Any corporate initiative must ultimately prove how the company benefits from investing in it. Until the scope of diversity & inclusion is focused on personal attributes that propel the company forward, diversity in the workplace will continue to play second fiddle to profit-generating initiatives.

5) Leaders lead people; not tasks; not results.

In 2016, Chief Leadership Officer published a report called ‘What Does Effective Leadership Mean?’, where Robert Anderson and William Adams explain that the data tells us ‘something we should already know.’

We concluded that these strengths [networking, domain/technical knowledge, intellectual brilliance, personal creative capability and a focus on results] are all necessary to get into senior leadership positions. These strengths are foundational and essential, but they are not leadership. If a leader bases their leadership on these [non-differential]strengths and tries to drive results [with them], they’re not really leading.

What did make the biggest difference in effective leadership was strong people and relationships capability. This may sound basic, but the data strongly supports what we should already know: Leadership is all about people. Leaders lead people. They do not lead tasks or results. They lead people to accomplish tasks and get results.
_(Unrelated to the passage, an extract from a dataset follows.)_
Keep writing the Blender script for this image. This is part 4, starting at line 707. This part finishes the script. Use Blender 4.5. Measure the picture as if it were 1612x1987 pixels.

Not knowing what motivates your people to leverage their abilities and personality traits for the common good of the company is leadership negligence. In this information-rich era, leaders don’t get to rely on ignorance as a crutch-excuse when goals aren’t met.

6) In conclusion….

Mixing every color on the paint palette yields an unpleasant grayish-brown that dulls the vibrancy of each of the contributing colors. In the same way, diversifying team attributes that aren’t correlated to productivity can dull the strengths and motivations that drive your people to perform  at their best. Diversity in the workplace must be purposeful.